Exercise objective: Below is a block of records; repeat all of them exactly.

=== Task input ===

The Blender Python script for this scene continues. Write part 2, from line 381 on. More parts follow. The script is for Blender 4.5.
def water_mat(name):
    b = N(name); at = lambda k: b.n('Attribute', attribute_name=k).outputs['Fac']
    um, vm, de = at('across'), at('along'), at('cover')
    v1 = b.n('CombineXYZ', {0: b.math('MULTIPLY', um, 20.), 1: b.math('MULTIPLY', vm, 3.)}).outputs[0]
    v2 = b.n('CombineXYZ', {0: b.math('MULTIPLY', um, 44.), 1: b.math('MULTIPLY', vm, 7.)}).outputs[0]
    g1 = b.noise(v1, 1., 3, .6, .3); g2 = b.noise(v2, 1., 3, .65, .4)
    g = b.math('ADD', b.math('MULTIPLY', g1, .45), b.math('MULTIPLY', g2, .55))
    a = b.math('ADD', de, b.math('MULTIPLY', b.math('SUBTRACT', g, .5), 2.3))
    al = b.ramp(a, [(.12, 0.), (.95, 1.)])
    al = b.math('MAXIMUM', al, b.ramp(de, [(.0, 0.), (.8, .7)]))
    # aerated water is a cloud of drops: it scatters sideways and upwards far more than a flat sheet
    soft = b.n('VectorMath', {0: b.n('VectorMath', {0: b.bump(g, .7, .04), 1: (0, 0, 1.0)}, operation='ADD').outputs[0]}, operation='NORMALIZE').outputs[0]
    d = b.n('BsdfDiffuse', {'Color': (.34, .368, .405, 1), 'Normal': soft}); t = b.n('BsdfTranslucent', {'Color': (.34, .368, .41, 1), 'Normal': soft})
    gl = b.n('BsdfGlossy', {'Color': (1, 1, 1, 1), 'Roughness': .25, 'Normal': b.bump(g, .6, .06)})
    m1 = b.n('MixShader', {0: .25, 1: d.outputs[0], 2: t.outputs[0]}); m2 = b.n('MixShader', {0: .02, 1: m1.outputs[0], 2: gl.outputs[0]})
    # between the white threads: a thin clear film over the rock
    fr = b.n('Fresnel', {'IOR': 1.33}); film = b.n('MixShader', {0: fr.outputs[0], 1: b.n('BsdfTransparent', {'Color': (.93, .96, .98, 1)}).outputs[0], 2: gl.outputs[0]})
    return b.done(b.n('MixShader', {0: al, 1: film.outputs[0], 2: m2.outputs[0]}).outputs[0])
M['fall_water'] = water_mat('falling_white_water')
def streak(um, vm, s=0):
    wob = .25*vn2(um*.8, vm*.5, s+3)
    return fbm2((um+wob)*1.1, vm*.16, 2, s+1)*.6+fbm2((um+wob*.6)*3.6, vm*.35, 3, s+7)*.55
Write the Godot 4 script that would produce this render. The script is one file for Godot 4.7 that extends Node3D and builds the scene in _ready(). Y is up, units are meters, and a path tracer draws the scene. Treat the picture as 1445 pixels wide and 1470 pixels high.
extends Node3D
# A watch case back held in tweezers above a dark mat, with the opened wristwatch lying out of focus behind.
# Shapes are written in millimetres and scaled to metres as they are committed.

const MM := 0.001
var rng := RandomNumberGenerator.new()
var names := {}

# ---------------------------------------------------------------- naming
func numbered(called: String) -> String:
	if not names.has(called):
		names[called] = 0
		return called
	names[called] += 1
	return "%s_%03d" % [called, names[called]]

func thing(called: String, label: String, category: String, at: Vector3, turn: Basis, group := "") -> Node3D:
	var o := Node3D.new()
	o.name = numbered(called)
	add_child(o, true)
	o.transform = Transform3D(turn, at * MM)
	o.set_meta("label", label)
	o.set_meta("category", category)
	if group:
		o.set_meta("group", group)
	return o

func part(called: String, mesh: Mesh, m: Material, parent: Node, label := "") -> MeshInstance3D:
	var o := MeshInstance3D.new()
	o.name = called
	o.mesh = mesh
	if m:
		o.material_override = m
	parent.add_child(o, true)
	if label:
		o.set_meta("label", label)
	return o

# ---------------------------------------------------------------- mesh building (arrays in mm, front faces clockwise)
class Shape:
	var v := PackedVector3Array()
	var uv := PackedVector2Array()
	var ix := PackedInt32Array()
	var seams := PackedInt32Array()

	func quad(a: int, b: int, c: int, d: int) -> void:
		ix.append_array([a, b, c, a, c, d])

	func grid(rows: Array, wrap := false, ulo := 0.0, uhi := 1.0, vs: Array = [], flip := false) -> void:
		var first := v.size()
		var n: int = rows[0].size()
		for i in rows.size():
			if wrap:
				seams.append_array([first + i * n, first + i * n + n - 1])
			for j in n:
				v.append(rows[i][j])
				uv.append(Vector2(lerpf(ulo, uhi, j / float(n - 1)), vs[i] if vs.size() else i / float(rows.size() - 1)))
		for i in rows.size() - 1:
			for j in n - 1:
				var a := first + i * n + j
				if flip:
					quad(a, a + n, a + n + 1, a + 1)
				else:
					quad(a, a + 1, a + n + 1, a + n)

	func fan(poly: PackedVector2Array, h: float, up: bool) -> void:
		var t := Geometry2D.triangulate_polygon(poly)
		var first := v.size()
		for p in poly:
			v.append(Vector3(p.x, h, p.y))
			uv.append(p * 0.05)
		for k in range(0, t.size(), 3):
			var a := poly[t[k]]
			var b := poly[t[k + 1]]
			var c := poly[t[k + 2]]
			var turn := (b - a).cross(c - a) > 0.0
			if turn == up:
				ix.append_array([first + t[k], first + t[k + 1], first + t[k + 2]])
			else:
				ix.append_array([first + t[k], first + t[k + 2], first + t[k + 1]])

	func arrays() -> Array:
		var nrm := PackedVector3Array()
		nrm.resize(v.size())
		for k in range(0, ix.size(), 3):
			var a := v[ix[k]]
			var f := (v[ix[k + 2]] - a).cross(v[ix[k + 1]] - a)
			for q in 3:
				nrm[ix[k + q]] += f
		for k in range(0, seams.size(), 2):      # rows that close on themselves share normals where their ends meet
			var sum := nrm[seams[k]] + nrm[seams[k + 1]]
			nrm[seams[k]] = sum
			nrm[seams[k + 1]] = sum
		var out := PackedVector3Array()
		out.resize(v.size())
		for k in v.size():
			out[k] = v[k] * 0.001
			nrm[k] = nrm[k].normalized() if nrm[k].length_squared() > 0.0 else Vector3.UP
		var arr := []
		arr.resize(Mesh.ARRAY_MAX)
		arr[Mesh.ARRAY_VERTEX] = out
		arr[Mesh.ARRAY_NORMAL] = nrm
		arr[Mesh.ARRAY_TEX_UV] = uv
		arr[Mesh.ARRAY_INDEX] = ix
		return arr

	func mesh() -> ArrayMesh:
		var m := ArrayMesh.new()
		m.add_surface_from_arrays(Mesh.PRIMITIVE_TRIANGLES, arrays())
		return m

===

Answer:
The Blender Python script for this scene continues. Write part 2, from line 381 on. More parts follow. The script is for Blender 4.5.
def water_mat(name):
    b = N(name); at = lambda k: b.n('Attribute', attribute_name=k).outputs['Fac']
    um, vm, de = at('across'), at('along'), at('cover')
    v1 = b.n('CombineXYZ', {0: b.math('MULTIPLY', um, 20.), 1: b.math('MULTIPLY', vm, 3.)}).outputs[0]
    v2 = b.n('CombineXYZ', {0: b.math('MULTIPLY', um, 44.), 1: b.math('MULTIPLY', vm, 7.)}).outputs[0]
    g1 = b.noise(v1, 1., 3, .6, .3); g2 = b.noise(v2, 1., 3, .65, .4)
    g = b.math('ADD', b.math('MULTIPLY', g1, .45), b.math('MULTIPLY', g2, .55))
    a = b.math('ADD', de, b.math('MULTIPLY', b.math('SUBTRACT', g, .5), 2.3))
    al = b.ramp(a, [(.12, 0.), (.95, 1.)])
    al = b.math('MAXIMUM', al, b.ramp(de, [(.0, 0.), (.8, .7)]))
    # aerated water is a cloud of drops: it scatters sideways and upwards far more than a flat sheet
    soft = b.n('VectorMath', {0: b.n('VectorMath', {0: b.bump(g, .7, .04), 1: (0, 0, 1.0)}, operation='ADD').outputs[0]}, operation='NORMALIZE').outputs[0]
    d = b.n('BsdfDiffuse', {'Color': (.34, .368, .405, 1), 'Normal': soft}); t = b.n('BsdfTranslucent', {'Color': (.34, .368, .41, 1), 'Normal': soft})
    gl = b.n('BsdfGlossy', {'Color': (1, 1, 1, 1), 'Roughness': .25, 'Normal': b.bump(g, .6, .06)})
    m1 = b.n('MixShader', {0: .25, 1: d.outputs[0], 2: t.outputs[0]}); m2 = b.n('MixShader', {0: .02, 1: m1.outputs[0], 2: gl.outputs[0]})
    # between the white threads: a thin clear film over the rock
    fr = b.n('Fresnel', {'IOR': 1.33}); film = b.n('MixShader', {0: fr.outputs[0], 1: b.n('BsdfTransparent', {'Color': (.93, .96, .98, 1)}).outputs[0], 2: gl.outputs[0]})
    return b.done(b.n('MixShader', {0: al, 1: film.outputs[0], 2: m2.outputs[0]}).outputs[0])
M['fall_water'] = water_mat('falling_white_water')
def streak(um, vm, s=0):
    wob = .25*vn2(um*.8, vm*.5, s+3)
    return fbm2((um+wob)*1.1, vm*.16, 2, s+1)*.6+fbm2((um+wob*.6)*3.6, vm*.35, 3, s+7)*.55
Write the Godot 4 script that would produce this render. The script is one file for Godot 4.7 that extends Node3D and builds the scene in _ready(). Y is up, units are meters, and a path tracer draws the scene. Treat the picture as 1445 pixels wide and 1470 pixels high.
extends Node3D
# A watch case back held in tweezers above a dark mat, with the opened wristwatch lying out of focus behind.
# Shapes are written in millimetres and scaled to metres as they are committed.

const MM := 0.001
var rng := RandomNumberGenerator.new()
var names := {}

# ---------------------------------------------------------------- naming
func numbered(called: String) -> String:
	if not names.has(called):
		names[called] = 0
		return called
	names[called] += 1
	return "%s_%03d" % [called, names[called]]

func thing(called: String, label: String, category: String, at: Vector3, turn: Basis, group := "") -> Node3D:
	var o := Node3D.new()
	o.name = numbered(called)
	add_child(o, true)
	o.transform = Transform3D(turn, at * MM)
	o.set_meta("label", label)
	o.set_meta("category", category)
	if group:
		o.set_meta("group", group)
	return o

func part(called: String, mesh: Mesh, m: Material, parent: Node, label := "") -> MeshInstance3D:
	var o := MeshInstance3D.new()
	o.name = called
	o.mesh = mesh
	if m:
		o.material_override = m
	parent.add_child(o, true)
	if label:
		o.set_meta("label", label)
	return o

# ---------------------------------------------------------------- mesh building (arrays in mm, front faces clockwise)
class Shape:
	var v := PackedVector3Array()
	var uv := PackedVector2Array()
	var ix := PackedInt32Array()
	var seams := PackedInt32Array()

	func quad(a: int, b: int, c: int, d: int) -> void:
		ix.append_array([a, b, c, a, c, d])

	func grid(rows: Array, wrap := false, ulo := 0.0, uhi := 1.0, vs: Array = [], flip := false) -> void:
		var first := v.size()
		var n: int = rows[0].size()
		for i in rows.size():
			if wrap:
				seams.append_array([first + i * n, first + i * n + n - 1])
			for j in n:
				v.append(rows[i][j])
				uv.append(Vector2(lerpf(ulo, uhi, j / float(n - 1)), vs[i] if vs.size() else i / float(rows.size() - 1)))
		for i in rows.size() - 1:
			for j in n - 1:
				var a := first + i * n + j
				if flip:
					quad(a, a + n, a + n + 1, a + 1)
				else:
					quad(a, a + 1, a + n + 1, a + n)

	func fan(poly: PackedVector2Array, h: float, up: bool) -> void:
		var t := Geometry2D.triangulate_polygon(poly)
		var first := v.size()
		for p in poly:
			v.append(Vector3(p.x, h, p.y))
			uv.append(p * 0.05)
		for k in range(0, t.size(), 3):
			var a := poly[t[k]]
			var b := poly[t[k + 1]]
			var c := poly[t[k + 2]]
			var turn := (b - a).cross(c - a) > 0.0
			if turn == up:
				ix.append_array([first + t[k], first + t[k + 1], first + t[k + 2]])
			else:
				ix.append_array([first + t[k], first + t[k + 2], first + t[k + 1]])

	func arrays() -> Array:
		var nrm := PackedVector3Array()
		nrm.resize(v.size())
		for k in range(0, ix.size(), 3):
			var a := v[ix[k]]
			var f := (v[ix[k + 2]] - a).cross(v[ix[k + 1]] - a)
			for q in 3:
				nrm[ix[k + q]] += f
		for k in range(0, seams.size(), 2):      # rows that close on themselves share normals where their ends meet
			var sum := nrm[seams[k]] + nrm[seams[k + 1]]
			nrm[seams[k]] = sum
			nrm[seams[k + 1]] = sum
		var out := PackedVector3Array()
		out.resize(v.size())
		for k in v.size():
			out[k] = v[k] * 0.001
			nrm[k] = nrm[k].normalized() if nrm[k].length_squared() > 0.0 else Vector3.UP
		var arr := []
		arr.resize(Mesh.ARRAY_MAX)
		arr[Mesh.ARRAY_VERTEX] = out
		arr[Mesh.ARRAY_NORMAL] = nrm
		arr[Mesh.ARRAY_TEX_UV] = uv
		arr[Mesh.ARRAY_INDEX] = ix
		return arr

	func mesh() -> ArrayMesh:
		var m := ArrayMesh.new()
		m.add_surface_from_arrays(Mesh.PRIMITIVE_TRIANGLES, arrays())
		return m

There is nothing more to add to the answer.